User Fees - A Survey and Assessment Among Six Major Deep Water Ports in Florida

Defense Date

10-31-1988

Document Type

Capstone

Degree Name

M.S. Coastal Zone Management

First Advisor

Unknown

Abstract

Ports, like other governmental agencies, must generate revenues in order to defray operational expenses. With increasing concerns over insurance costs, liability issues, and budgetary constraints, several United States ports have implemented various types of user's fees or special services fees in order to defray the cost of supplying special port services.

Ports operate under individual tariffs which govern the implementation of fees. The tariffs are reviewed by the Federal Maritime Commission to assure all fees are equitable for all port users unless they are under a special contractual agreement with the port. Differences, however, may arise in the methods individual ports use to generate and collect these fees and/or funds from port users.

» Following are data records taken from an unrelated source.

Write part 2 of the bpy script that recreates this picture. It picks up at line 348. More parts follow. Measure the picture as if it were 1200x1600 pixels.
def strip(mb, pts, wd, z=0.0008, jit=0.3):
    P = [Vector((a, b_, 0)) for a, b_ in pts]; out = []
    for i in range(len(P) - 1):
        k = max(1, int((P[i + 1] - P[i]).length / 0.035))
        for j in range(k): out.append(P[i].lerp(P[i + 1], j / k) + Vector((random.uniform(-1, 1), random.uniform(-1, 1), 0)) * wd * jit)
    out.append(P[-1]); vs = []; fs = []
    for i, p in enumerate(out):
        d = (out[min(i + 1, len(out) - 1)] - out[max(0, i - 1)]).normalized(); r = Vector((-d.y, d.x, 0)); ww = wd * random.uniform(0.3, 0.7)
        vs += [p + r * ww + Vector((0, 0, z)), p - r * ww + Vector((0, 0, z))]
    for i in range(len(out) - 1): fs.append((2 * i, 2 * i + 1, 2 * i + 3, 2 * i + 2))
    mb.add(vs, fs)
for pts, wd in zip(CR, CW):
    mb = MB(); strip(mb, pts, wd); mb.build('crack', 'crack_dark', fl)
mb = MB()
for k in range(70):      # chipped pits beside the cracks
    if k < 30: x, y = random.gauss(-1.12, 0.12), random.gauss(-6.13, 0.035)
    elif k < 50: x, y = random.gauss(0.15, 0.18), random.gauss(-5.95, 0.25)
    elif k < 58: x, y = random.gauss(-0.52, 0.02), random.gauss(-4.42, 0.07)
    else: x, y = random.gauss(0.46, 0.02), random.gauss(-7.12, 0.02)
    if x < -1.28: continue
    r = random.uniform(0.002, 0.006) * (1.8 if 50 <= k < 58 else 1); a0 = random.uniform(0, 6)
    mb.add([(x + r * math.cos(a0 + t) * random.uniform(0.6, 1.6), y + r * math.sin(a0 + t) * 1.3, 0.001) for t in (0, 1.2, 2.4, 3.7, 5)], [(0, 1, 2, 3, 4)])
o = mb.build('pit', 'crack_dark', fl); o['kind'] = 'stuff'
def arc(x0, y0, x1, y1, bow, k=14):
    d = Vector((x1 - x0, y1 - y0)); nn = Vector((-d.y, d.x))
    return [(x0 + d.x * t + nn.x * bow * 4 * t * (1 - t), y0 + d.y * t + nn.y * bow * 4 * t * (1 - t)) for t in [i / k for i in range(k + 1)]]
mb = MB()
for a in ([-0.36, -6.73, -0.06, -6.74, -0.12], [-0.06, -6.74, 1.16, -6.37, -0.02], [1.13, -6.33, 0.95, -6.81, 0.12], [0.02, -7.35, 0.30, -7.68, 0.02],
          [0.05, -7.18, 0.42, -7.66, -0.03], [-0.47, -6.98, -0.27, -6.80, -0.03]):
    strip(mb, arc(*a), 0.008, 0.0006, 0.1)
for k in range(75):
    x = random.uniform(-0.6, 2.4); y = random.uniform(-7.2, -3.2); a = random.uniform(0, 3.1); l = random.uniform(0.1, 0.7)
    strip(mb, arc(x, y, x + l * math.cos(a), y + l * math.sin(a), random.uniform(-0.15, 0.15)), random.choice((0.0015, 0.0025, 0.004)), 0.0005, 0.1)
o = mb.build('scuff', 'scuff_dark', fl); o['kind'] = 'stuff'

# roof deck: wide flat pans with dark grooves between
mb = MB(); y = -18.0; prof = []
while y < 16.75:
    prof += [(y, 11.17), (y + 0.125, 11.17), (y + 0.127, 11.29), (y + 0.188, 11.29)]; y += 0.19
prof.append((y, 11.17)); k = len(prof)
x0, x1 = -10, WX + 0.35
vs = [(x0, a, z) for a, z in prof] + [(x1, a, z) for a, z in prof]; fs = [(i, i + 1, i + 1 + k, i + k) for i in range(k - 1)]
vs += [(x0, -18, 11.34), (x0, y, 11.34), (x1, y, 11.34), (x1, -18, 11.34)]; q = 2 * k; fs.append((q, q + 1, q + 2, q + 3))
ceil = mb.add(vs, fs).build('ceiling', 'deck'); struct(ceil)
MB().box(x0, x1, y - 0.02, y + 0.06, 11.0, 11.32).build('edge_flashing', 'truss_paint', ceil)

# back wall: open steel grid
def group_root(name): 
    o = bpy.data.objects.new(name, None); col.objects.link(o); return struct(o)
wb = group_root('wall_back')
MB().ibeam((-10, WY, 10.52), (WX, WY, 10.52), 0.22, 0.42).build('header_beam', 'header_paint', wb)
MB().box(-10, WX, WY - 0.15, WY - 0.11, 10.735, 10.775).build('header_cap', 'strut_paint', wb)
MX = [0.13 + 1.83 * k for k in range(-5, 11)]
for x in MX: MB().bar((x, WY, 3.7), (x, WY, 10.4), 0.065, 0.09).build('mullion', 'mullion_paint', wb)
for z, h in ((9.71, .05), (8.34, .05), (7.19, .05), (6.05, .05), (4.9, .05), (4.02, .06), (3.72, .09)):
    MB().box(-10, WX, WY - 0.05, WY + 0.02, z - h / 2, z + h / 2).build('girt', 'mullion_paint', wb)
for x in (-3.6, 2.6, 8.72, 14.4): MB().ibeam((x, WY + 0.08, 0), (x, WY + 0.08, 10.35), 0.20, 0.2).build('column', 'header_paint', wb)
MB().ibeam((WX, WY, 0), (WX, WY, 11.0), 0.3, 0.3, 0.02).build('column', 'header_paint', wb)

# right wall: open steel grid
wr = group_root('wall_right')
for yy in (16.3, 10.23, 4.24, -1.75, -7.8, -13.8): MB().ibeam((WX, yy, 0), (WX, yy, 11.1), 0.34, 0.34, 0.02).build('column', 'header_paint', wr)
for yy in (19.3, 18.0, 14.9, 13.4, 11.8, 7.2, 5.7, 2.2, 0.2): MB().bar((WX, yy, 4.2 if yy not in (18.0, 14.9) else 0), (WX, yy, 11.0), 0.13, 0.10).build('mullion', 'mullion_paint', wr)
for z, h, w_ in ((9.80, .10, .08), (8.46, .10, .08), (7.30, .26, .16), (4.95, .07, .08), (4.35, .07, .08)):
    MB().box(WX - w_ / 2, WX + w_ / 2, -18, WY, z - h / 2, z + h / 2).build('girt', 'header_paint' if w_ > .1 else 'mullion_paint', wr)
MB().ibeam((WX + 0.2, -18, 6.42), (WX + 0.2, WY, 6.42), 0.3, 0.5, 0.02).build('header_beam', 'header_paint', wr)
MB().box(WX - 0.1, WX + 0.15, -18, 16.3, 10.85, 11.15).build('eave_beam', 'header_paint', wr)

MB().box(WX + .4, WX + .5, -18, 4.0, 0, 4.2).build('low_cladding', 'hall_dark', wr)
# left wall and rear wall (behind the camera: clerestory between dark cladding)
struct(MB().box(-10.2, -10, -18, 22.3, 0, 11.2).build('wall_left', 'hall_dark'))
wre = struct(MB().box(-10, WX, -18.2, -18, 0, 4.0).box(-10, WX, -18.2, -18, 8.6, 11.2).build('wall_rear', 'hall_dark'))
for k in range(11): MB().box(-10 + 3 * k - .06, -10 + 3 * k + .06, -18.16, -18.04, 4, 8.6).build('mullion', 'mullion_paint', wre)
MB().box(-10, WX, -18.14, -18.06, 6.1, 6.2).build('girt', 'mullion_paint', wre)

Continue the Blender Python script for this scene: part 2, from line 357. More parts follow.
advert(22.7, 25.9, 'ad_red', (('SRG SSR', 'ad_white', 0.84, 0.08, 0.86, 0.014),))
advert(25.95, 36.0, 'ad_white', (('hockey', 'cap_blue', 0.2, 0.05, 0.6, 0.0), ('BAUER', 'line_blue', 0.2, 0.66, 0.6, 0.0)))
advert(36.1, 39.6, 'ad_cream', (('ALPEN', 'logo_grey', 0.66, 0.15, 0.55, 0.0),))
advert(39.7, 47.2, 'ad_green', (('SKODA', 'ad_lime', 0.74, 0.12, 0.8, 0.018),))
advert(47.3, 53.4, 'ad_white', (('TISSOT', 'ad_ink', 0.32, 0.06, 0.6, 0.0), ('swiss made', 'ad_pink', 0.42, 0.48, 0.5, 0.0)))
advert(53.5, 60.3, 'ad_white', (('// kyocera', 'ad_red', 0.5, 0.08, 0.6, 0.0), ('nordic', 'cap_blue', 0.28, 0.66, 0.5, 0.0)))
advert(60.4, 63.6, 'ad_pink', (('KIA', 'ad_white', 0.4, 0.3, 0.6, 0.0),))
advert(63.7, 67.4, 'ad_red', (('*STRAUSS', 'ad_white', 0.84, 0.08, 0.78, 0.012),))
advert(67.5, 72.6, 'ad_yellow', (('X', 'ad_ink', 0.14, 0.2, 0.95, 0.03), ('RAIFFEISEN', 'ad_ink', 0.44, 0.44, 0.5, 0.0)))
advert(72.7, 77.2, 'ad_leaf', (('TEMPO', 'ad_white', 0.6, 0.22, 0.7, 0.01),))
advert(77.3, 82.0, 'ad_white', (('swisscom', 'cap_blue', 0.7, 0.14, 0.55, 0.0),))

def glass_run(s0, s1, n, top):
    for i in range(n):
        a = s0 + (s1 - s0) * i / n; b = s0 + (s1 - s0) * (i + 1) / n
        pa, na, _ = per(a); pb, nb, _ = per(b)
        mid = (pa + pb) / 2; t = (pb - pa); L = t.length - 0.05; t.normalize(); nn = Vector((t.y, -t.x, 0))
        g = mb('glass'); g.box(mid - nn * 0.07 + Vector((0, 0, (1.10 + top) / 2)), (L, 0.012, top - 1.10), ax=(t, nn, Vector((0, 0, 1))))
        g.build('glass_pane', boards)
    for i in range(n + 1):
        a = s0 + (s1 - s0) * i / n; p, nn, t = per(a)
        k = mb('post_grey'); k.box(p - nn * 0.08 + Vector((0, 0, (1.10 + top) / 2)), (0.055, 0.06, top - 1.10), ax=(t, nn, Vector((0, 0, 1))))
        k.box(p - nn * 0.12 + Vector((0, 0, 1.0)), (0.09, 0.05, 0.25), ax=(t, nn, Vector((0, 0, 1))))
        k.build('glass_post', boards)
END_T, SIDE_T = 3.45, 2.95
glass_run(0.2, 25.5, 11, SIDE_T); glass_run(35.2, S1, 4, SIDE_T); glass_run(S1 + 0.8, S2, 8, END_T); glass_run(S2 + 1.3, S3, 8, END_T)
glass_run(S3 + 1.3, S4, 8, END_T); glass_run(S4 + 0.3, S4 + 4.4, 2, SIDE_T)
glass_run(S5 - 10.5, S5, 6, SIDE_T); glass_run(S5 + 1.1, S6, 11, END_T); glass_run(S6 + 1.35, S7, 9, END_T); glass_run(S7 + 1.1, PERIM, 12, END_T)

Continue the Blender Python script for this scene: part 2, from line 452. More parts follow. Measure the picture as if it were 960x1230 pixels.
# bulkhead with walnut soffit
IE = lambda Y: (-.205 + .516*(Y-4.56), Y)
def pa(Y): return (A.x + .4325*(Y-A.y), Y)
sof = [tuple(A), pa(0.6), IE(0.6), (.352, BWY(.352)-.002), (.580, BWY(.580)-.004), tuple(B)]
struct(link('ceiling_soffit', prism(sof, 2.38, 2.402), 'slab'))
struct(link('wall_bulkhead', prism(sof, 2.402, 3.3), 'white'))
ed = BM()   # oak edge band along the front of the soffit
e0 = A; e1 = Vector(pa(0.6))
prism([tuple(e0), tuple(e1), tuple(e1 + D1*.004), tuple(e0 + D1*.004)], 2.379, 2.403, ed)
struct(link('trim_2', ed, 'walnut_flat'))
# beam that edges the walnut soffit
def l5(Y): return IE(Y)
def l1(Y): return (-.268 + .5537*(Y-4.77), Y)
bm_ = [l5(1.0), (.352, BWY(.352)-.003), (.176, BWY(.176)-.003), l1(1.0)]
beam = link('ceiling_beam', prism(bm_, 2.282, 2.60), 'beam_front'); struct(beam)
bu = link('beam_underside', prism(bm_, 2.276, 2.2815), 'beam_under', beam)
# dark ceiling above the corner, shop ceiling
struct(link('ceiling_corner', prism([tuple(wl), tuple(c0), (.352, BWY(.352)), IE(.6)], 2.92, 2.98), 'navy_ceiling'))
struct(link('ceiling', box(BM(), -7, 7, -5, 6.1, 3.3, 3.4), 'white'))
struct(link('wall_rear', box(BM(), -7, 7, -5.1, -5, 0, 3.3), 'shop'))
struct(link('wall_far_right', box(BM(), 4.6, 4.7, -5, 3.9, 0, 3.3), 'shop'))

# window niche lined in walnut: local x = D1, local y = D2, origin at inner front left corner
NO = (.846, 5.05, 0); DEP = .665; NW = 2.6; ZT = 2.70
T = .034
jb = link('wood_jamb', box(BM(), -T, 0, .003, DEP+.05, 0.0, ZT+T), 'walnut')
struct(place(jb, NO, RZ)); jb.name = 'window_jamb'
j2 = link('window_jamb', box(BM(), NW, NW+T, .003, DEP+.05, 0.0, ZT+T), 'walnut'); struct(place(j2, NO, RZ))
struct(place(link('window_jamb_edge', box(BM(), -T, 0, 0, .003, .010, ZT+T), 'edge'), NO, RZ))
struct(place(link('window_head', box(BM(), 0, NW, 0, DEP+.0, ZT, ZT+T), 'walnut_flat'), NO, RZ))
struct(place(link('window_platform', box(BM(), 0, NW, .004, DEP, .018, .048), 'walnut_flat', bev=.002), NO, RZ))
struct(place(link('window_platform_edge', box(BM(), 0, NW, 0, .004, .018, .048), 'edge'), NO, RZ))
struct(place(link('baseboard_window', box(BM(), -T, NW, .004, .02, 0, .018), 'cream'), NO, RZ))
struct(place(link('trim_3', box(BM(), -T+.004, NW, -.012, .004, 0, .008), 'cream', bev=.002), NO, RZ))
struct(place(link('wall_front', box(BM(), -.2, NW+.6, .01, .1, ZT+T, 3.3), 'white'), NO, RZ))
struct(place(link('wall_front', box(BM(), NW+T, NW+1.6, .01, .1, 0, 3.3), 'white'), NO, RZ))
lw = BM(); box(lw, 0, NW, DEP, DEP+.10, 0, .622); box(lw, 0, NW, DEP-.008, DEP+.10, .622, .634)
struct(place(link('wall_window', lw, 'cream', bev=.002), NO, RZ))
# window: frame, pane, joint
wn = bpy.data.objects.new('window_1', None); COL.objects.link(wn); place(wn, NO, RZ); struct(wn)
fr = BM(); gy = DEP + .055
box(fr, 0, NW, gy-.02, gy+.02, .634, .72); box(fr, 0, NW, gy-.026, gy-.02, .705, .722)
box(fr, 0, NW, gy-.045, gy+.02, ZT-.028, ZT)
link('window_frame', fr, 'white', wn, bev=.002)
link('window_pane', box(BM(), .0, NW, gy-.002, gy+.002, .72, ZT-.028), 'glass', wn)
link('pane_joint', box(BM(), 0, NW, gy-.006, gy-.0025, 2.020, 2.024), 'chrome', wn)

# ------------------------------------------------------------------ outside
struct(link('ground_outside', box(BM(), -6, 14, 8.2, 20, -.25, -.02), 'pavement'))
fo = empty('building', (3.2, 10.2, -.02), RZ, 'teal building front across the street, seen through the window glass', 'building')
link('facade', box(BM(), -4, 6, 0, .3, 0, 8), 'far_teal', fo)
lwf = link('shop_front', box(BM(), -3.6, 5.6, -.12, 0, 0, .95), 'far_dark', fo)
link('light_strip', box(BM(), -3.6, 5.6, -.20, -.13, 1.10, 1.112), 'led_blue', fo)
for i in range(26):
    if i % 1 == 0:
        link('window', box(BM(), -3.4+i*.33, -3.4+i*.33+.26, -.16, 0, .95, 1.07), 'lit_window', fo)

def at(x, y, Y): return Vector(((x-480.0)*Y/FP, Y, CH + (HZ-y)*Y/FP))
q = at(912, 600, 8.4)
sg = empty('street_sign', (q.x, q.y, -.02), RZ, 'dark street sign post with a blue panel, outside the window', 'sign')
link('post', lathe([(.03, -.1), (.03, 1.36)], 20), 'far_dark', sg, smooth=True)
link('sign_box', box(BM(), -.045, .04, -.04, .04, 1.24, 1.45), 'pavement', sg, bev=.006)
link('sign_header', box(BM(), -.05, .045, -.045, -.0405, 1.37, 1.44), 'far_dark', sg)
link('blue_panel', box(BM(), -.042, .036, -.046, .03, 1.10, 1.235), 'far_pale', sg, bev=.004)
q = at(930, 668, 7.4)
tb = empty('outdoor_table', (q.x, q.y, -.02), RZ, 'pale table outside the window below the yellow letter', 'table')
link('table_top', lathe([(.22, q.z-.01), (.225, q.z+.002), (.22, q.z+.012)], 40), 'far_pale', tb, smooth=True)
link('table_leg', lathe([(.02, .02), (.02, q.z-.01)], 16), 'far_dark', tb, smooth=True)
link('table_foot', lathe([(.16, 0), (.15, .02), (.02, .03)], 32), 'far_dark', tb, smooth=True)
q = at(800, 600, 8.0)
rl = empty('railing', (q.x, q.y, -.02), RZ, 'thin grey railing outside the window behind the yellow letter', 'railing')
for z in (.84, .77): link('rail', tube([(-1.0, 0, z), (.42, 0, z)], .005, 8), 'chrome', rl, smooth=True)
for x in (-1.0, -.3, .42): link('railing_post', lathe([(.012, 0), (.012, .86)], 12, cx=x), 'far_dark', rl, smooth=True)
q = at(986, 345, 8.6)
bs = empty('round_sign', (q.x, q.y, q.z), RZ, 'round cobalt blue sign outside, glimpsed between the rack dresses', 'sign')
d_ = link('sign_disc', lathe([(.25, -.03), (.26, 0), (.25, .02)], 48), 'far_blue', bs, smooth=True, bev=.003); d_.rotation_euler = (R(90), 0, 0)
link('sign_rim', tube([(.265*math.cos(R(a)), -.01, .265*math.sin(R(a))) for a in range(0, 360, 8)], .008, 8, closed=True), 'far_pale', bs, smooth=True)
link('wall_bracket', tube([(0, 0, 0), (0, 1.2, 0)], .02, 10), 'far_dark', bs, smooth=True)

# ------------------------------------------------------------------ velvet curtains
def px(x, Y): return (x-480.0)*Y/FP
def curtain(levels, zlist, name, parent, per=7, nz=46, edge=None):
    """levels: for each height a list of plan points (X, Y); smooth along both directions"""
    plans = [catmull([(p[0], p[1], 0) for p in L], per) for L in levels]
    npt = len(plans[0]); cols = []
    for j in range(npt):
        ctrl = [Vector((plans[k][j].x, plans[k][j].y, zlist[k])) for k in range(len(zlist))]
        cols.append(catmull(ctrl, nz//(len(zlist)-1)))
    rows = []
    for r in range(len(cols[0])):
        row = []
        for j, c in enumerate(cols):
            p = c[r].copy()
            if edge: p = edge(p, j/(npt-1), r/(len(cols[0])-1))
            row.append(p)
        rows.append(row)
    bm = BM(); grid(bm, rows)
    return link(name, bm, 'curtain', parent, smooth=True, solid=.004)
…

Literature and interviews with various officials from six deep water ports in Florida have been used to evaluate their means of funding special services such as police protection (security), fire protection, and utilities. The ports examined in this study are: Port Everglades, and the Ports of Miami, Palm Beach, Tampa, Jacksonville, and Fernandina.

In order to understand the diversity between the six ports authorities, a profile of port characteristics is necessary. These include: the physical structure, the nature of operations, the structure of the governing body, and the method of providing and/or supplying special services.